Too bad that was over 25 years ago. All I got for my effort was a mediocre education and a certificate. If I went to high school in some areas today I would have been nearly $400 richer by the end of twelfth grade. That's because they are now paying $25 a quarter for perfect attendance. It's not the parents paying to learn by the way. It's the school paying to keep the children in school. Here's how one principal in Chelsea, MA looked at this,
"I was at first taken a little aback by the idea: we're going to pay kids to come to school?" said the principal, Morton Orlov II. "But then I thought perfect attendance is not such a bad behavior to reward. We are sort of putting our money where our mouth is."
Excuse me, Mr. Principal, it's not your money you're spending. If you want to put your money where your mouth is then open up your wallet not mine. This "pay to learn" policy is becoming more common all around the country.

Across the country, schools have begun to offer cars, iPods - even a month's rent. Some of the prizes are paid for by local businesses or donors; others come out of school budgets. At Oldham County High School in Buckner, Ky., Krystal Brooks, 19, won a canary yellow Ford Mustang. In Temecula, Calif., the school district prizes can include iPods, DVD players and a trip to Disneyland.
Some incentives appear to reward the parents not the children for good attendance. In Chicago, some of the schools are helping to pay the mortgage or buy groceries. The district has an incentive, they receive $18 million more in state money for every 1 percent increase in attendance.

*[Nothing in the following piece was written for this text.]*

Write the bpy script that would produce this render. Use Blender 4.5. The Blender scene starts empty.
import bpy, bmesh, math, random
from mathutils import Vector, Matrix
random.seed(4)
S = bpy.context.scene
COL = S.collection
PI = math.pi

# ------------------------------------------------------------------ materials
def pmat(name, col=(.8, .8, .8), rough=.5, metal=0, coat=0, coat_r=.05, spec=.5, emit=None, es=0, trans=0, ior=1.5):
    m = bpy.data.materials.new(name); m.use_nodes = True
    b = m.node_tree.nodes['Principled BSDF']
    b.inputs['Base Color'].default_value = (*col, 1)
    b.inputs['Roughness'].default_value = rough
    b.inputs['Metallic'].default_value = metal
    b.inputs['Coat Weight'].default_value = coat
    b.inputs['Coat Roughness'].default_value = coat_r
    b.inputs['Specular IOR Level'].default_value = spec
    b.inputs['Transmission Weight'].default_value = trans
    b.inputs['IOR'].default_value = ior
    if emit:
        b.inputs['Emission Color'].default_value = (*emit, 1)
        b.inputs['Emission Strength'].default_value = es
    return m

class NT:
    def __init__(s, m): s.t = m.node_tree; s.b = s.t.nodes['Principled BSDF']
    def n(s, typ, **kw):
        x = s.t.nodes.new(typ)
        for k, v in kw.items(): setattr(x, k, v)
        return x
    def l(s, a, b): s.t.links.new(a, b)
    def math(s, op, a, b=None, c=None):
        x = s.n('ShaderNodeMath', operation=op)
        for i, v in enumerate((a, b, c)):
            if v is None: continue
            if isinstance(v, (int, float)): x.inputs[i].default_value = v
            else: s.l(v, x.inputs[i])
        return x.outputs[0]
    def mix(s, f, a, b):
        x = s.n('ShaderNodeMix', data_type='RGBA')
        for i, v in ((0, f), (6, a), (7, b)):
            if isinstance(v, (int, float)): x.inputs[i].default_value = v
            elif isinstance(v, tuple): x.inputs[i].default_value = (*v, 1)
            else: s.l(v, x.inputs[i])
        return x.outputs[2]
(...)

It's bad enough that we have compulsory attenance laws, now we have to pay a bribe keep the children inside the building. One administrator quoted in the article said,
"Some people could look at it like we're trying to bribe the kids to come to school," he said, "but if it takes that to instill a lifelong value in them, then it's worth it."
And just what is that value that is so important that you have to pay them to learn it? How valuable can it really be? Ask yourself, if we haven't taught a child by high school the value of learning how well have the schools done in truly educating our nation's children?

And the most ridiculous comment on the subject has to be from David W. Kirkpatrick, a Senior Education Fellow at the U.S. Freedom Foundation (via EducationNews.Org). In response to the notion that this is nothing but a bribe, he said,
[H]ow many adults work for someone for nothing because working is something they need to do anyway. Do they consider their paycheck to be nothing but a bribe, or is it regarded as pay for performance?
Since when did our children become employees of the state needing to be compensated for performance? Sigh. (And people send ME emails saying I just don't get it!) Maybe we would should take this a step further and encourage the students to unionize. After all most are "working" for well below the minimum wage!